Winged Horses
C.S. Lewis often causes me to stop, place the book down and ponder his writings more often than nearly any other writer I enjoy. In the second to last chapter of Mere Christianity, Lewis discusses the process of sanctification in the Christian life. Those who have decided to give their lives over to the lordship of Christ are being changed into new beings. Our character is being redeemed. But Lewis offers this question, "If Christianity is true why are not all Christians obviously 'nicer' than all non-Christians?" The reality is that we don't change over night, although some of us would like to and some of us would like others to :) God became a man (Jesus) to give his life so that we could be turned into his sons and daughters, "not simply to produce better men of the old kind but to produce a new kind of man. It is not like teaching a horse to jump better and better but like turning a horse into a winged creature. Of course...there may be a period, while the wings are just beginning to grow...and at that stage the lumps on the shoulders...may even give it an awkward appearance."
Many would point at a Christ-follower and say that they don't see anything in his or her life that seems to reflect the character of loving God. This is fair, because thousands of Christians settle for less and resist the change that God may want to do in their lives. I'm often tempted to resist it. I don't want to get hung up on hypocrisy or luke-warm Christian living. I do want to get to Lewis' final point in the chapter.
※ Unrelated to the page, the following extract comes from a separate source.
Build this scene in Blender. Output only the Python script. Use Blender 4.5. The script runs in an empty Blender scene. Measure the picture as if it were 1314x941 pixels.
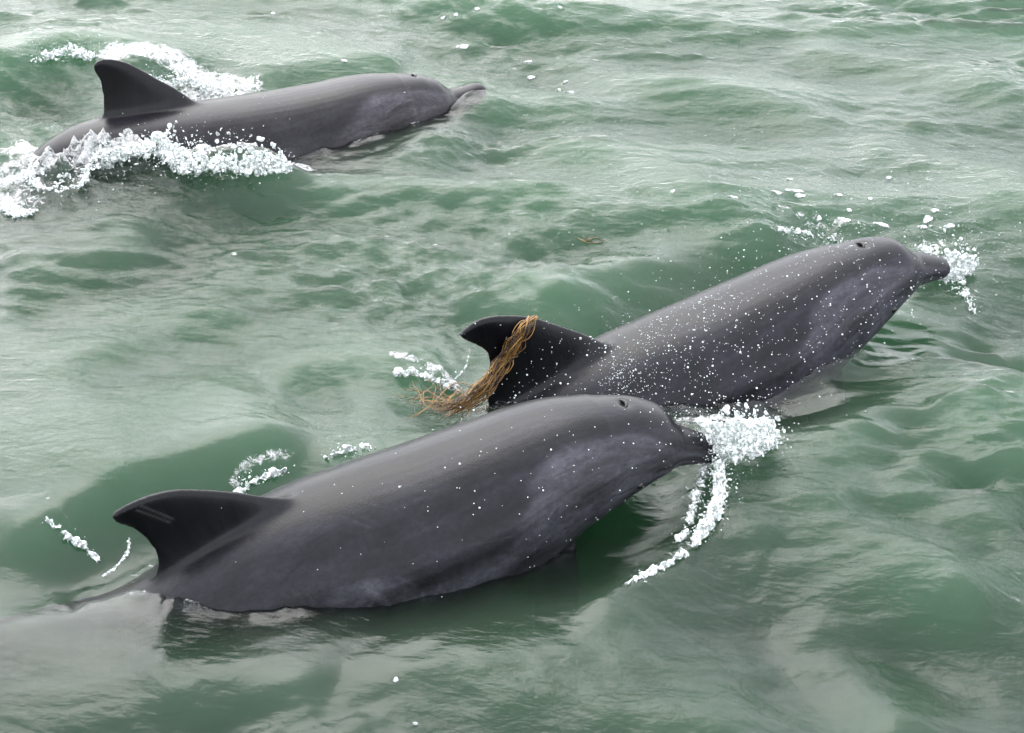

While it is the responsibility of Christians to love as he loved so that all men will know we are his disciples, ultimately, we are accountable for our own decisions in relation to eternity. Lewis says it this way: "What can you ever really know of other people's souls--of their temptations, their opportunities, their struggles? One soul in the whole creation you do know: and it is the only one whose fate is placed in your hands. If there is a God, you are, in a sense, alone with Him. You cannot put Him off with speculations about your next door neighbours or memories of what you have read in books. What will all that chatter and hearsay count (will you even be able to remember it?) when the anaesthetic fog which we call 'nature' or 'the real world' fades away and the Presence in which you have always stood becomes palpable, immediate, and unavoidable?"
A side note. If you are like me, and you grew up learning good morals, you may have often questioned how that feeds into your life as a Christian now and this process of God redeeming our character. Lewis says this, "If you are a 'nice' person--if virtue comes easily to you--beware! Much is expected from those to whom much is given. If you mistake for your own merits what are really God's gifts to you through nature, and if you are contented with simply being 'nice', you are still a rebel: and all those gifts will only make your fall more terrible, your corruption more complicated, your bad example more disastrous."